The BankSimulation class

You are expected to edit this class and create new classes.

The BankSimulation class is a concrete implementation of a Simulation. This class is responsible for:

• reading the inputs from the standard inputs,

• initialize the bank counters (represented with boolean available arrays)

• initialize the events corresponding to customer arrivals

• return the list of customer arrival events to the Simulator object when getInitialEvent is called.

Each customer has an ID. The first customer has id \(0\), the next one is \(1\), and so on.

Each counter has an ID, numbered from \(0\), \(1\), \(2\), and onwards.

The BankEvent class

You are expected to replace this class with new classes. You should remove the file BankEvent.java before submission if the file is no longer used in your solution.

The BankEvent class is a concrete implementation of Event. This class overrides the simulate method to simulate the customer and counter behavior.

A BankEvent instance can be tagged as either an arrival event, service-begin event, service-end event, or departure event.

• Arrival: the customer arrives. It finds the first available bank counter (scanning from ID \(0\) upwards) and goes to the counter for service immediately. A service-begin event is generated. If no counter is available, it departs. A departure event is generated.

• Service-begin: the customer is being served. A service-end event scheduled at the time (current time + service time) is generated.
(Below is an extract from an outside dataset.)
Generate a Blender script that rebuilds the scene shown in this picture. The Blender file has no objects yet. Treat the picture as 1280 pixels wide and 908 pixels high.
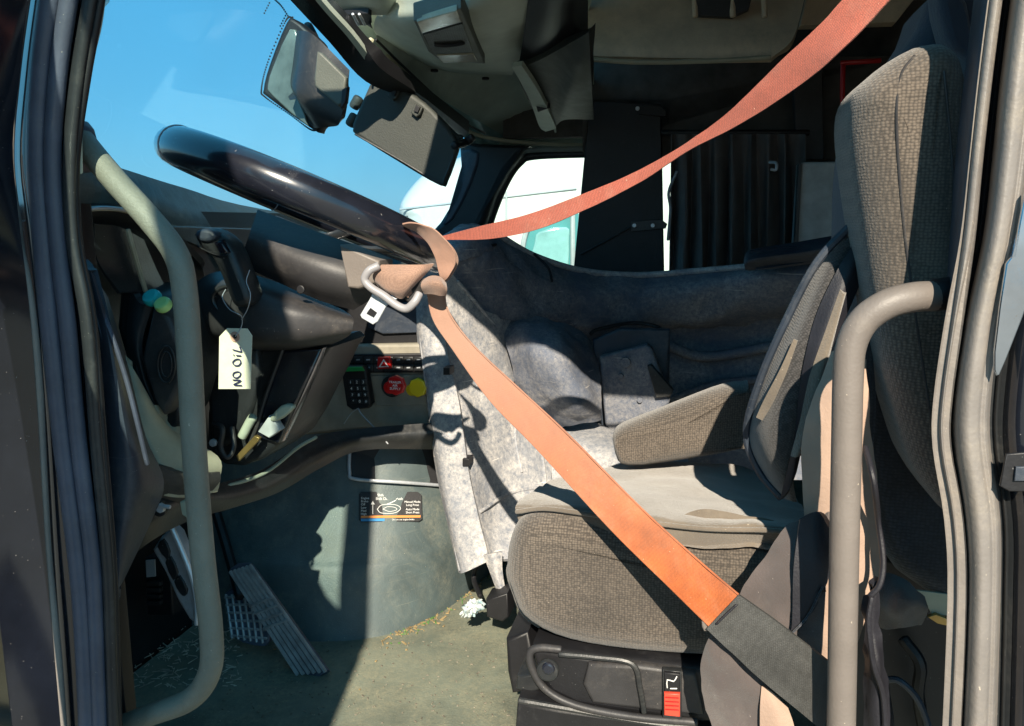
import bpy, bmesh, math, random
from mathutils import Vector, Matrix, noise
random.seed(7)
R = math.radians
# ---------------------------------------------------------------- camera, sky, sun, exposure
CAMZ = 1.95
PITCH = R(10)
FPX = 1000.0
sc = bpy.context.scene
COL = sc.collection
cd = bpy.data.cameras.new('camera'); cam = bpy.data.objects.new('camera', cd); COL.objects.link(cam)
cam.location = (0, 0, CAMZ); cam.rotation_euler = (R(90) - PITCH, 0, 0)
cd.sensor_width = 36; cd.lens = 36 * FPX / 1280; cd.clip_start = .02; cd.clip_end = 3000
sc.camera = cam
SUN_EL, SUN_AZ = 33.0, 2.0        # azimuth: degrees to the left of straight behind the camera
w = bpy.data.worlds.new('World'); sc.world = w; w.use_nodes = True
nt = w.node_tree; bg = nt.nodes['Background']
sky = nt.nodes.new('ShaderNodeTexSky'); sky.sky_type = 'NISHITA'; sky.sun_disc = False
sunvec = Vector((-math.sin(R(SUN_AZ)), -math.cos(R(SUN_AZ)), 0)) * math.cos(R(SUN_EL)) + Vector((0, 0, math.sin(R(SUN_EL))))
sky.sun_elevation = R(SUN_EL); sky.sun_rotation = math.atan2(sunvec.x, sunvec.y)
sky.air_density = 1.2; sky.dust_density = .2; sky.ozone_density = 2.5
hs = nt.nodes.new('ShaderNodeHueSaturation'); hs.inputs['Saturation'].default_value = 1.25; hs.inputs['Value'].default_value = .9
nt.links.new(sky.outputs[0], hs.inputs['Color']); bm_ = nt.nodes.new('ShaderNodeMix'); bm_.data_type = 'RGBA'; bm_.inputs[0].default_value = .80; bm_.inputs[7].default_value = (.9, 3.95, 6.3, 1)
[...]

• Service-end: the customer is done being served and departs immediately. A departure event is generated.

• Departure: the customer departs.

Inputs and Outputs

The main program Ex1.java reads the following, from the standard inputs.

• An integer \(n\), for the number of customers to simulate.

• An integer \(k\), for the number of bank counters the Bank has.

• \(n\) pairs of double values, each pair corresponds to a customer. The first value indicates the arrival time, and the second indicates the service time for the customer.

The customers are sorted in increasing order of arrival time.

Assumptions

We assume that no two events at the same time will ever be in the collection of events and no customer will arrive exactly at the same time as another customer is leaving. As per all exercises, we assume that the input is correctly formatted.

Your Task

The two classes, BankSimulation and BankEvent, are poorly written. They do not fully exploit OOP features and apply the OO principles such as abstraction, encapsulation (including information hiding and tell-don't-ask), composition, inheritance, polymorphism, and LSP.

Rewrite these two classes (adding new ones as needed) with the OOP principles that you have learned:

• encapsulation to group relevant fields and methods into new classes;

• inheritance and composition to model the relationship between the classes;

• information hiding to hide internal details; and

• using polymorphism to make the code more succinct and extendable in the future, while adhering to the LSP.

Here are some hints:

• Think about the problem that you are solving: what are the nouns? These are good candidates for new classes.

• For each class, what are the attributes/properties relevant to the class? These are good candidates for fields in the class.

• Do the classes relate to each other via IS-A or HAS-A relationship?

• For each class, what are their responsibilities? What can they do? These are good candidates for methods in the class.

• How do the objects of each class interact? These are good candidates for public methods.

• What are some behavior that changes depending on the specific type of object?

Note that the goal of this exercise, and CS2030S in general, is NOT to solve the problem with the cleverest and the shortest piece of code possible. For instance, you might notice that you can solve Exercise 1 with only a few variables and an array. But such a solution is hard to extend and modify. In CS2030S, our goal is to produce software that can easily evolve and be modified, with a reduced risk of introducing bugs while doing so.

Note that Exercise 1 is the first of a series of exercises, where we introduce new requirements or modify existing ones in every exercise (not unlike what software engineers face in the real world). We will modify the behavior of the bank, the counters, and the customers. In particular, in the future,

• a customer may have different reasons to go to the bank, for example, to deposit money.
• there may be different counters that only allow a customer to do a specific task, such as making a deposit, making a withdrawal, or opening an account.
• counters may open and close at different times.
• the bank might expand and be able to handle more customers and more counters.

Thus, making sure that your code will be able to adapt to new problem statements is the key. If you solve the exercise without considering this, you will likely find yourself painted into a corner and have to re-write much of your solution to handle any new requirements.

Testing

You will find the sub-directories inputs and outputs in the given skeleton. These directories contain the test cases. The file Ex1.x.in contains the input for Test Case \(x\); the file Ex1.x.out contains the expected output for Test Case \(x\).

A script test.sh has been given to you for testing. To test your program, run

./test.sh Ex1

You should see:

test 1: passed
test 2: passed
test 3: passed
test 4: passed
test 5: passed
Ex1: passed 🎉

Note that the given skeleton is a fully working program. Thus, it already passed the test cases.

If you want to test your program with your own test cases, run the following:

java Ex1 < FILE

where FILE is the file that contains your own test case. If you are not familiar with <, take a look at our Unix CLI notes on standard input and output.

Comparing Outputs

If the output of your program is different from the expected output, you can redirect the output of your program to a file for inspection. For instance, suppose that your code failed Test Case 3. The following would create a file OUT that contains the output from your program for Test Case 3.

java Ex1 < inputs/Ex1.3.in > OUT

Use vim -d to compare your output with the expected output.

vim -d OUT outputs/Ex1.3.out

Style (Optional)

Make sure that your code following our coding style is optional for Exercise 1. If you would like to keep your code neat, tidy, and adhere to the CS2030S style, you can run

java -jar ~cs2030s/bin/checkstyle.jar -c ex1_style.xml *.java

You should see the following output, with nothing in between the two lines. Any style errors would appear in between the two.

Starting audit...
Audit done.

Documentation (Optional)

Documenting your code with Javadoc is optional for Exercise 1. It is, however, always a good practice to include comments to help readers understand your code.